¿Qué c*** estás mirando?

Autor: Piero Manzoni


El otro día fui con mis amigos a un museo. Esto solo ocurre cuando me acompaña alguna amiga, a la cual quieren conocer, o los soborno después con invitarles cervezas. O en el peor de los casos ambas cosas. Esto sí que es amor al arte, y no Romeo y Julieta. Aunque el final siga siendo igual de trágico, porque expirar, lo que viene a ser muerte trágica y violenta, lo acaban haciendo mi agenda y mi cartera.

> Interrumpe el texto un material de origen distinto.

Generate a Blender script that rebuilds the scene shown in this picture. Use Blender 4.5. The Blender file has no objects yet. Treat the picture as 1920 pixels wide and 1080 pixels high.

Finis Gloriae Mundi.

Esta vez, por salirme del recorrido y evitar iglesias góticas, ruinas romanas y Dolorosas barrocas, me los llevé a ver arte contemporáneo. De buenas intenciones está el infierno lleno. Al final, más que cerveza, lo que me cuesta es casi un disgusto. La exposición, en concreto, era una muestra, fruto de un certamen bianual de artistas emergentes locales, que reflejaban en un pastiche de instalaciones y alguna fotografía suelta, las preocupaciones de la juventud actual. Entre la disección a un chubesqui y una montaña de mantas apiladas en alusiones a la despoblación de los pueblos vaciados y la crisis migratoria, veo a uno de mis amigos muy serio mirando algo.

Cuando me acerco a él, me doy cuenta que lleva un rato mirando un enchufe con una tapadera, eso sí, algo ingeniosa, para que no metieran nada en sus orificios. Me coloco junto a él y le pregunto algo sorprendido:

- ¿Qué c*** estás mirando?

- No sé, no pone el artista, ni encuentro la cartela.

- Pero... Si es un enchufe. 

Esta anécdota me recordó a la famosa pared cubierta de mantequilla de Joseph Beuys, uno de los grandes artistas contemporáneos. Iniciador del llamado arte conceptual, que más que belleza busca la especulación intelectual, aún a riesgo de poner patas arriba todo el concepto de arte.

El 28 de abril de 1982, cuando el artista daba clases a los alumnos de la prestigiosa Academia de Arte de Dusseldorf, intervino con cinco kilos de mantequilla el ángulo que formaba el techo con la pared, que se encontraba a cinco metros de altura. Eigió a uno de alumnos, y lo hizo propietario de esa obra de arte espontánea. La obra no tenía título, alegando el artista que el titulo en sí no le aporta valor. (Más tarde recibiría el nombre de "Fat Corner" o "Esquina de Grasa"). No debió pensar lo mismo el seguro, cuando años más tarde, se vio obligado a abonar una enorme cantidad de dinero al reformar el tejado por daños irreparables debido a la grasa acumulad. Esto, sumado al mosqueo generalizado de los académicos, que consideraban que no existían pruebas, desde el punto de vista jurídico, de que se hubiera llevado a cabo una transmisión patrimonial, y por lo tanto ellos eran propietarios del edificio y podían arreglar el tejado a su parecer.

Porque puede que, tal vez, lo que les molestó sea justo eso. Que llamemos arte a algo tan corriente como una mancha de grasa en la pared. Una palabra que asociamos a lo más sublime de cada generación, y nosotros sólo hayamos podido aportar, en nuestro paso por este mundo, una mancha de grasa, o según mi amigo, un enchufe. O puede que lo que nos moleste sea que algo tan común pueda tener tanta relevancia. ¿Se nos ha ido de las manos eso tan manido del "concepto"?

Y no solo pasa en los museos. ¿Cuándo pasó Omar Montes de estar en Sálvame a nuestra lista de Spotify? ¿Cuándo empezó a darnos vergüenza bailar un vals en una boda pero hacer twerking delante de toda la familia entra dentro de lo normal? ¿O cuándo la tradición milenaria de la cocina japonesa empezó a mezclar el sushi con aguacate y piña?

La originalidad bracea entre lo más  nuevo y lo increiblemente absurdo, lo genial y lo patético, los gestos que anuncian la llegada de un NUEVO TIEMPO, así con mayusculas, o la obsesión más ridícula de los mediocre. Lo que vienen a ser las ideas de bombero. ¿Todo lo que esté colgado en un museo tiene que tener ese valor intrinseco o los que estamos colgados más bien somos nosotros? A lo mejor, la mayor originalidad sea preguntamos ¿Que c*** estamos mirando? Y nos demos cuenta que la respuesta sea: a nosotros mismos.